'Mike' Curran retires from City Council after representing 3rd District 18 years 'Dean' of Baltimore panel feted by friends, colleagues at Canton retirement party

November 29, 1995|By Robert Guy Matthews | Robert Guy Matthews,SUN STAFF

Usually, they call him The Dean of the Baltimore City Council. Last night they called him wonderful, beneficent and a trailblazer. By next week, they will call him a memory. Third District Councilman Martin E. "Mike" Curran, after serving 18 years and nine months on the City Council, officially called it quits at his retirement party last night.

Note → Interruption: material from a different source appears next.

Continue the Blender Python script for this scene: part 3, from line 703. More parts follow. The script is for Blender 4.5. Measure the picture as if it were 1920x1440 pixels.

Dozens of politicians from federal, state and city levels and friends shoehorned themselves into a small Canton cafe to wish The Dean a hearty farewell. The mayor declared yesterday "Mike Curran Day." And his friends chipped in to send him to Ireland -- a trip he's wanted to take for years.

"I wanted to get out and smell the roses before they put them on top of me," Mr. Curran said.

The councilman, with the trademark gray streak in his hair and wearing a white rose in his lapel, lapped up praise from colleagues who remembered him as a gruff-talking, high-spirited, often indelicate man with a good heart.

His cardiologist, Dr. Levi Watkins, attested to that. "When you've been in a man's chest twice, you know a man's heart," Dr. Watkins joked.

Mr. Curran's departure Dec. 4 doesn't end the five decades of Currans who have served on the City Council. His brother, Robert, was just elected. Their father, J. Joseph, was elected in 1953 and retired in 1977.

The councilman's last official act was ushering through a hefty pay raise next year for the 19-member council, the mayor and the comptroller.

But he will be remembered through the years as the councilman who rode in the cab of the snowplow and directed the driver to the "good spots, hot spots and snowy hills" of his Northeast district for 10 years. He quit after Mayor Kurt L. Schmoke in 1988 forced him to stop, saying the public could see it as potentially unfair.

He also was the councilman who, along with five others, marched out of council chambers in March to stop a vote on a trash-disposal plan.

He brought council meetings into the homes of Baltimoreans on cable television, and fought unsuccessfully against redistricting in 1991.

But what won't be missed about him comes from his fellow 3rd District representative, Wilbur E. "Bill" Cunningham, who sits next to him in council meetings:

The annoying habit of clearing his throat with an "A-HEM!" each time he speaks into the microphone.

"That's been driving me crazy for nine years," Mr. Cunningham said.